What a fantastic concept: history has been re-written, and the Great Library of Alexandria is still in existence, the most powerful force in the world.  Knowledge is power. And whomever controls the books, controls the knowledge.

There are branches, or Serapeum, of the Great Library, in most major cities throughout the world. They control the flow of knowledge. While personal ownership of books is outlawed, each individual can read the great works of literature, science, philosophy and art from throughout the ages with their Codex – a blank book that instantly fills with the desired reading.  Think magical Kindle.

The Library is ruthless. Books are controlled with alchemy, practiced by a dwindling few who are kept locked away in the Iron Tower, for their protection, and for that of the Library. But that makes the Library vulnerable.

In London, 2025, Jess Brightwell is the son of a book thief.  He spent his early years as a runner, one of the boys who strap a stolen book to his chest and outrun the police, or Garda, to deliver the object to a client.  Being caught means being disowned by family, and death by hanging. But Jess survived.

Now he is 17 years old, and sitting the entrance exam to study and work in the Library.  His father wants a contact there. Which means spy. Thief. Provider of goods for the smuggling trade. Jess wants to see and touch and read real books.

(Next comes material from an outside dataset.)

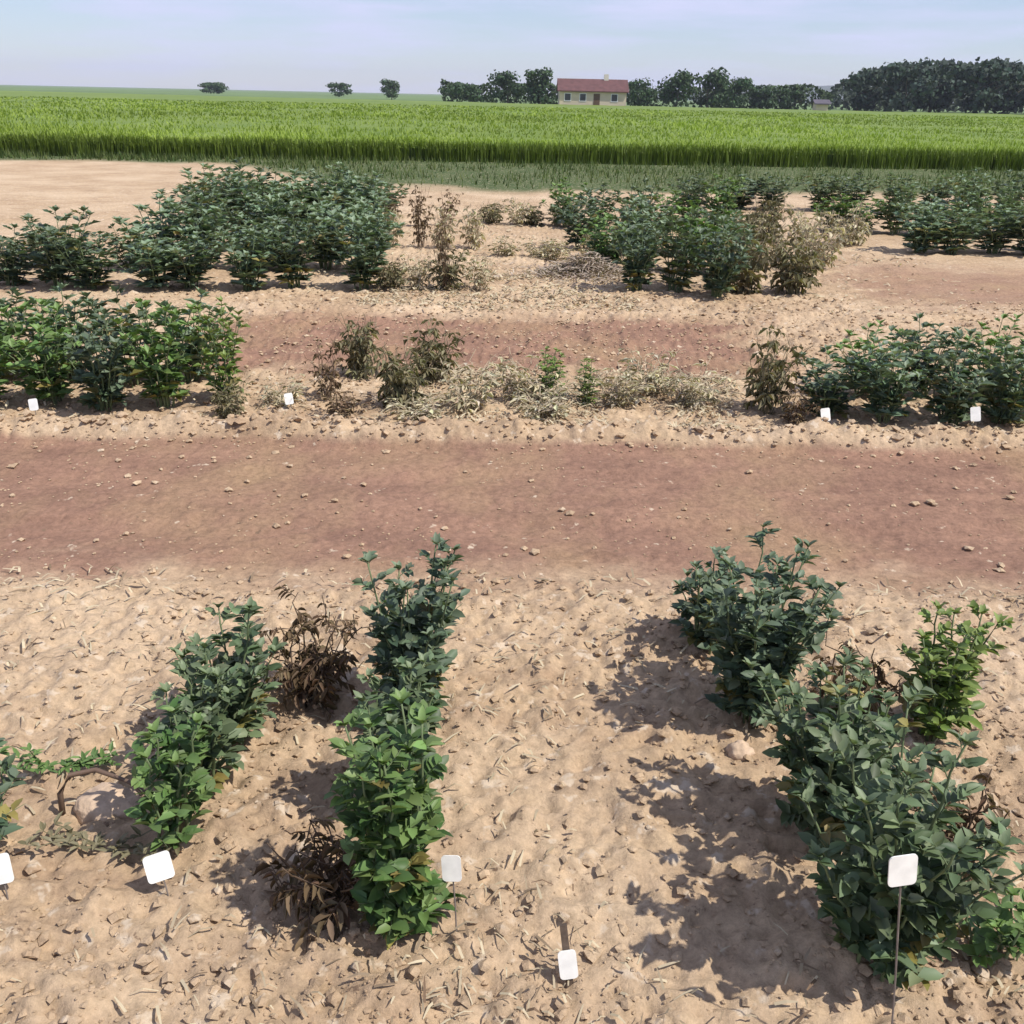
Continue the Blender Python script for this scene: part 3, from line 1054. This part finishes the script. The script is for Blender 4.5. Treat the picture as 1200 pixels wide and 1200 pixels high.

Ink and Bone is about love and the power of real books. The Codex may be a technological wonder, but the feel of paper, the smell of a story, that is what people want. What lengths will they go to achieve it?

I absolutely loved the world building in this novel.  Beautiful.  I felt like I was walking through the back streets of London, and exploring the halls of the Great Library.  Rachel Caine’s writing evokes wonderful images of a lost treasure and a dystopian future.

I have mixed feelings about the various characters; I liked Jess, although his behaviour did not always seem true to his personality.  But he grew and changed and made mistakes and evolved.

Thomas was wonderfully naive.  Wolfe, possibly my favourite.  I love the nasty professor with the hidden heart of gold. He is Snape! The other students, Santi, the Artifex, and Jess’s many and questionable relatives, were all interesting characters, but I didn’t really connect with them as much. Their personalities seem flat to me, underdeveloped, but perhaps that is for another book in the series.

The pace of the story did not move quickly.  All the scheming and backstabbing and extra detail and character interaction that did not always add to the story slowed the action. But not a fatal flaw by any means!

I know we are not supposed to judge a book by its cover, but COME ON.  This one is GORGEOUS.

This story is great for anyone who loves the touch and smell and look of a great book.

Ink and Bone: The Great Library is the first in the Great Library series, and published by NAL.